Nel corso del XII secolo – quando venne assegnata dalla Santa Sede al capitolo di San Frediano - la chiesa è stato oggetto di una completa ricostruzione che le ha dato l’icnografia a tre navate spartite da pilastri con presbiterio a terminazione rettilinea ancora oggi riconoscibile nonostante il consistente intervento in stile neomedievale dell’Ottocento. Sono comunque da riferire alla chiesa medievale, oltre alla pianta, le strutture murarie inferiori della facciata e del fianco sud: vi si aprono quattro portali (tre in facciata e uno sul fianco) dalla consueta struttura a archivolto rialzato e a conci bicromi di quest’area. Due di essi – quello sul fianco e quello laterale sinistro di facciata – ospitano due architravi scolpiti con temi iconografici legati al culto di san Nicola e riferibili entrambi alla bottega di Biduino: quello di facciata, forse assegnabile ad un collabratore dello scultore, illustra la Leggenda dello scifo d’oro, con gli episodi del banchetto saraceno dove serve Adeodato, giovane devoto a san Nicola che era stato rapito dall’emiro, e il santo che riporta il giovane dai suoi parenti trasportandolo per i capelli; l’architrave del fianco raffigura il Miracolo del lavacro del santo - quando il santo neonato si alzò in piedi mentre le ancelle lo lavavano – e ospita anche la firma dell’artefice, che ha lasciato l’iscrizione “Biduinus me fecit hoc op[us]” sulla vasca del lavacro.
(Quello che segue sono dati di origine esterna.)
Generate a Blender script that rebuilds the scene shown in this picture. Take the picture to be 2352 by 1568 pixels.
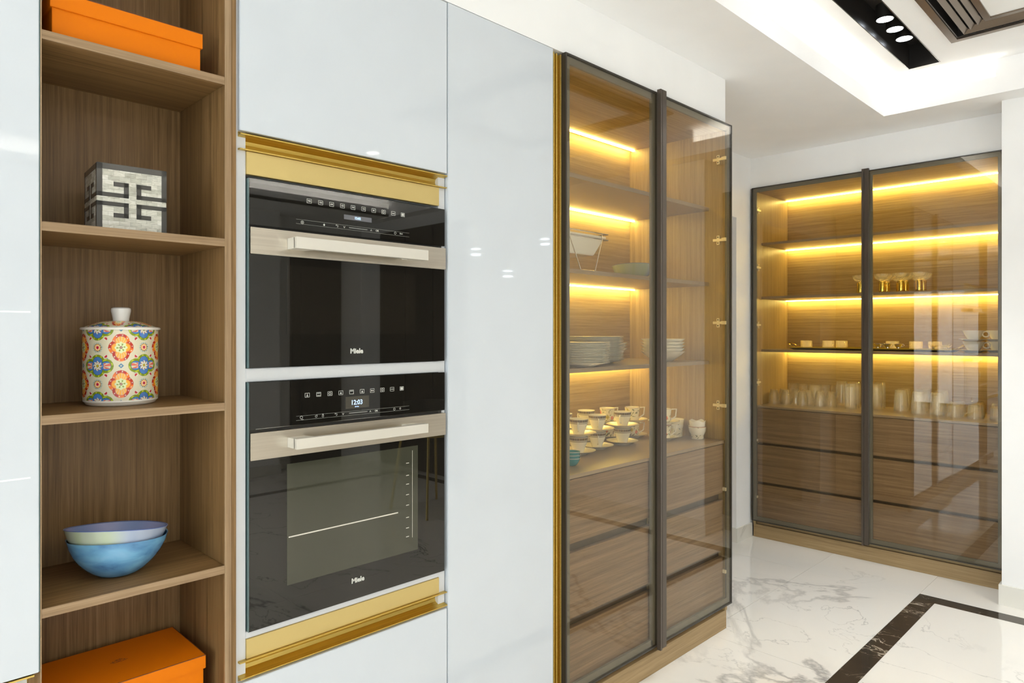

Come si è detto, nell’intervallo tra le soppressioni napoleoniche e la riapertura al culto sotto i Borbone con affidamento alla confraternità della Misericordia (ancora oggi annessa alla chiesa), l’interno della chiesa è stato ampiamente rimaneggiato: in quell’occasione andò del tutto perduta la decorazione a stucchi seicentesca ed arrivarono in chiesa molte opere mobili provenienti da altri edifici e oggi difficilmente ricontestualizzabili. È il caso di alcuni dipinti seicenteschi (come ad esempio l’Assunzione di Banduccio Trenta) e di un crocifisso ligneo di inizio Trecento proveniente dalla chiesa di San Pietro alla Magione, mentre trasportato in chiesa solo nel 1970 è l’altro crocifisso ligneo – databile quest’ultimo alla fine det medesimo XIV secolo – proveniente dall’oratorio di San Marcello e recentemente restaurato. Presenti in chiesa ab origine sono invece l’Ascensione di Cristo dello Zacchia, del 1561, e la Madonna della misericordia con santi di Alessandro Ardenti, firmata e datata 1565.